Syukurlah di lembaga tinggi negara yang bernama Majelis Permusyawaratan Rakyat, anggotanya bukan hanya politisi kubu Prabowo-Hatta dan politisi JKW-JK, di MPR ada unsur DPD, yang kali ini sebelum pemilihan pimpinan MPR dilakukanpun sudah dipastikan mendapat satu kursi entah Ketua MPR atau Wakil Ketua MPR, karena calon dari DPD -Oesman Sapta Odang- di paket kubu JKW-JK dicalonkan sebagai Ketua MPR dan di kubu Prabowo-Hatta dicalonkan sebagai salah satu Wakil ketua MPR.
Di MPR Koalisi Prabowo-Hatta tidak dapat dikatakan menyapu bersih jabatan pimpinan MPR, karena adanya Oesman Sapta Odang, yang walaupun keberadaannya di MPR mewakili DPD dan daerah Kalimantan Barat, namun siapapun yang sering membaca dan memperhatikan media akan tahu bahwa Oesman Sapta Odang bukan pendukung Prabowo-Hatta.
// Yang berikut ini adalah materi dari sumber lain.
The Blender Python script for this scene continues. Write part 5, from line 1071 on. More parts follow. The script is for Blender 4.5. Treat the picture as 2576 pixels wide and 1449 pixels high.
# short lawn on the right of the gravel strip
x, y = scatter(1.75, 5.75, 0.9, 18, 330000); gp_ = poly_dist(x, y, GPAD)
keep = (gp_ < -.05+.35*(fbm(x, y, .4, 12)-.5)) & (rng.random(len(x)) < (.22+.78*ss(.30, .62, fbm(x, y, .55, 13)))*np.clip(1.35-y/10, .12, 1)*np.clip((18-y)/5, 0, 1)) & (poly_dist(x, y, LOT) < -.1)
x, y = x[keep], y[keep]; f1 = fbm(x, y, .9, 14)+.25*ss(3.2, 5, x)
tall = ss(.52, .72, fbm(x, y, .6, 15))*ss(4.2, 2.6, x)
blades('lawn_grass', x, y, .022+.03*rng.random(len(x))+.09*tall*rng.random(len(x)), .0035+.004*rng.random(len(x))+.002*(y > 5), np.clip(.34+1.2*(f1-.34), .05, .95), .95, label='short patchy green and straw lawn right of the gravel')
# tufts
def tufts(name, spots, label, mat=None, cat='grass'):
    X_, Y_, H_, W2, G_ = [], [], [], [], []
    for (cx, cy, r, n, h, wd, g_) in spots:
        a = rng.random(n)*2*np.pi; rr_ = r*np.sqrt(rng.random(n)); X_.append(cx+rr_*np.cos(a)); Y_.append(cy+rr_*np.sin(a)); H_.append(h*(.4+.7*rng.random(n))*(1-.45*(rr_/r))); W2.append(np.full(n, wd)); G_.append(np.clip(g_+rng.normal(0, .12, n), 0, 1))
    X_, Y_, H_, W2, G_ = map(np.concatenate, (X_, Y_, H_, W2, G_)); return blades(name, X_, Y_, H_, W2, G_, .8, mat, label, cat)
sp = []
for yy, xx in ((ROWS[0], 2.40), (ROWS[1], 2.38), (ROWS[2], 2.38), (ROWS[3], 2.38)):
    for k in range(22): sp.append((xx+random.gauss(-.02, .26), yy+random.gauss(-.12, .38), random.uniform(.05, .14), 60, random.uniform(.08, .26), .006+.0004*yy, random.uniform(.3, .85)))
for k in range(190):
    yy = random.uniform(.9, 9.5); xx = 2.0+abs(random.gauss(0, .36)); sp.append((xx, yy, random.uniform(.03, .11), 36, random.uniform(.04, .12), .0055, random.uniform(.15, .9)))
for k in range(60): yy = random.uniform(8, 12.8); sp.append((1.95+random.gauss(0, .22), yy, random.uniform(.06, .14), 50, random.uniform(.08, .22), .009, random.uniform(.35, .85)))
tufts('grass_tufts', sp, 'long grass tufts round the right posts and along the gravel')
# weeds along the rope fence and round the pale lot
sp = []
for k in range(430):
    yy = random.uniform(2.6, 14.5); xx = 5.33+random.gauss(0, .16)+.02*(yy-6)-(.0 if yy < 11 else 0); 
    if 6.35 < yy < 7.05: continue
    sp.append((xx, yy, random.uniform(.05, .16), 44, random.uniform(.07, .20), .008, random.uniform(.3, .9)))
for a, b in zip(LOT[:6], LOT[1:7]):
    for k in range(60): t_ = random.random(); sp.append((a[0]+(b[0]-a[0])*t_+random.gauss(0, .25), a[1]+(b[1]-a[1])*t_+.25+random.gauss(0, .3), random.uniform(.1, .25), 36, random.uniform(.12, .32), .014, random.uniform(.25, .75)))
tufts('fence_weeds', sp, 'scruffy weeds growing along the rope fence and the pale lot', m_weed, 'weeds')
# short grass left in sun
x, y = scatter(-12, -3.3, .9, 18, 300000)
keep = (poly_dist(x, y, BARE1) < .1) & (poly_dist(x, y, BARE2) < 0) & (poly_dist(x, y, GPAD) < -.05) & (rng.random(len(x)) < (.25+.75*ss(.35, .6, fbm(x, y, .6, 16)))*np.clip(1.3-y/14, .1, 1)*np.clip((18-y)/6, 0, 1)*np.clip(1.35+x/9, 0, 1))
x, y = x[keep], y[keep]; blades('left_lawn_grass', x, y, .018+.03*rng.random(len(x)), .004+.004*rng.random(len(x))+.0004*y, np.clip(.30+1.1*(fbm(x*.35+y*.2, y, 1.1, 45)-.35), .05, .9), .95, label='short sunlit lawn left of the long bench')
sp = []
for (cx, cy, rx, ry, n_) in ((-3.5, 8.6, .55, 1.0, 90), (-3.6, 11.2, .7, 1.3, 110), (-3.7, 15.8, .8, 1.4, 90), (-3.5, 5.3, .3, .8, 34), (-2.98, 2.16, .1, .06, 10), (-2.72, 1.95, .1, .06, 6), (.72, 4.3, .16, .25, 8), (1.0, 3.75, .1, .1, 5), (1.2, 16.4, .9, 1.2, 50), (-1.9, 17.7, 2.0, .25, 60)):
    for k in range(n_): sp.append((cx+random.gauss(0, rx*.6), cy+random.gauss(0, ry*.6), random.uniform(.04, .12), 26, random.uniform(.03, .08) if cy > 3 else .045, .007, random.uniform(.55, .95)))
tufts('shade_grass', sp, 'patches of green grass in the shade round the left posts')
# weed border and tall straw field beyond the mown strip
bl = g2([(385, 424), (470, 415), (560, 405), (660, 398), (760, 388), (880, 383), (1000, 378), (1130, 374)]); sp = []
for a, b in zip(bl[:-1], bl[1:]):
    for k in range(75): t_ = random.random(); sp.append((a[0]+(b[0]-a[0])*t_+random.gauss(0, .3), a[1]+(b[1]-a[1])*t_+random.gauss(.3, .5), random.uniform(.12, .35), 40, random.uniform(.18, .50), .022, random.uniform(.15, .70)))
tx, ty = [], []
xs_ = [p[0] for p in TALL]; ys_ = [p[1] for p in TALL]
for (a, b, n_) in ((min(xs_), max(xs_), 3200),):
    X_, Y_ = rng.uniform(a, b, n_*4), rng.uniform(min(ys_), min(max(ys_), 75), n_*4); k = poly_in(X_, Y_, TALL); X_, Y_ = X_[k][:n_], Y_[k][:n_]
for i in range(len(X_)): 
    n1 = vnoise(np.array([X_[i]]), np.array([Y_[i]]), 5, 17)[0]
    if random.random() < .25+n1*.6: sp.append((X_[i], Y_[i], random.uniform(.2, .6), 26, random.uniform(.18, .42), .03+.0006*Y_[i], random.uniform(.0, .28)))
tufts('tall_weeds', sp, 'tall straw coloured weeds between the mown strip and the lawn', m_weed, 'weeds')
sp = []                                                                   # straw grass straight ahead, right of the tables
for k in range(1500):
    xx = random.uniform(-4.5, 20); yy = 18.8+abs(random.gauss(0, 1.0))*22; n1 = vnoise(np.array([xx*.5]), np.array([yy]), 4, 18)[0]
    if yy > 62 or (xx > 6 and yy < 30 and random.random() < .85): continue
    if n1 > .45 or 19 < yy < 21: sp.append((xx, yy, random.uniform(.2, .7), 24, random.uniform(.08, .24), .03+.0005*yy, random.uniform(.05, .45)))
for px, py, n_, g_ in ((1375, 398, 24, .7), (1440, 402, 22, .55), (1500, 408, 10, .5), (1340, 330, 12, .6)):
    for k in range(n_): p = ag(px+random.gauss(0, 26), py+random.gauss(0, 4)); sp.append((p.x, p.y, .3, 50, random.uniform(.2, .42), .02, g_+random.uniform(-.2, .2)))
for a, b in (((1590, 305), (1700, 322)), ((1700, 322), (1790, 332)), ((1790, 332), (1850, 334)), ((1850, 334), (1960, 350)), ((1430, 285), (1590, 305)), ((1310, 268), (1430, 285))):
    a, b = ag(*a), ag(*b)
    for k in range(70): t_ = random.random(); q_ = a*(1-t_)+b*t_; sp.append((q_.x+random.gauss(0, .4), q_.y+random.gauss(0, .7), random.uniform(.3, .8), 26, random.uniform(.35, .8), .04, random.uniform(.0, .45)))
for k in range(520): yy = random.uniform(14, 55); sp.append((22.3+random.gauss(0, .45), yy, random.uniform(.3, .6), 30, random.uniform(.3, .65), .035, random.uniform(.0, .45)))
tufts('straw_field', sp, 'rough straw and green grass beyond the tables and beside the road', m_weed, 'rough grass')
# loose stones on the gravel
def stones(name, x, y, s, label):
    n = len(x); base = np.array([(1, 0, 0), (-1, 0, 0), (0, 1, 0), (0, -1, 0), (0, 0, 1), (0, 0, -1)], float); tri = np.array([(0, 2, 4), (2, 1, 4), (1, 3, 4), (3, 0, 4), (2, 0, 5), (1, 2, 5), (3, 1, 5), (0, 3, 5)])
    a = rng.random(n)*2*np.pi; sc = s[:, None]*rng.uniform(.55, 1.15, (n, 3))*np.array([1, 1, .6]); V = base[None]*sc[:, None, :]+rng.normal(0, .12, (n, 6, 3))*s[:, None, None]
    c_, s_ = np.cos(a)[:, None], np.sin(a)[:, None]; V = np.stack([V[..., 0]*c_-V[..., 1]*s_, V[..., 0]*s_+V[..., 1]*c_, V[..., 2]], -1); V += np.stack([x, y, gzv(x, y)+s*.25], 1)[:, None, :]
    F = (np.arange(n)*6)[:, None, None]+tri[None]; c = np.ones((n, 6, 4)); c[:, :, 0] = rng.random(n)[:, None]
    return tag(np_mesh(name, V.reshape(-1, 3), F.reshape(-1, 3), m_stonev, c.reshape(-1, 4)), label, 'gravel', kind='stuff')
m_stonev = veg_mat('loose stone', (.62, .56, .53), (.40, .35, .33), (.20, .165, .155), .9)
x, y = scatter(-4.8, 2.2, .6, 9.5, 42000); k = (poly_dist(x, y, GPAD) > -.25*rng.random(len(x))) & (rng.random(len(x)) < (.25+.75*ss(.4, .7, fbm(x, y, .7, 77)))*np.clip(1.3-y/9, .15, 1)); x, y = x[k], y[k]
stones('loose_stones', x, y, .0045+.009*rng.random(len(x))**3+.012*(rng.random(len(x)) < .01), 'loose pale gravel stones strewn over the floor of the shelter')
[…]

Keberadaannya sebagai Wakil Ketua MPR selain mewakili DPD, secara tak langsung merupakan representasi Koalisi JKW-JK.
Perpolitikan Indonesia saat ini yang (sangat) liberal akhirnya melahirkan hasil menang dan kalah bagi para petarung. Sedangkan pada zaman Orde Baru bukankah banyak pihak saat ini menilai saat itu pak Harto memerintah sebagai 'diktator'? Walaupun harus diakui banyak juga warisan baik dari peninggalan 'diktator' tersebut. Yang jelas pendapat bahwa KMP atau Koalisi Prabowo-Hatta dituduh lebih rakus dibanding Orde Baru bukan pembandingan yang tepat, seperti membandingkan jeruk dengan apel.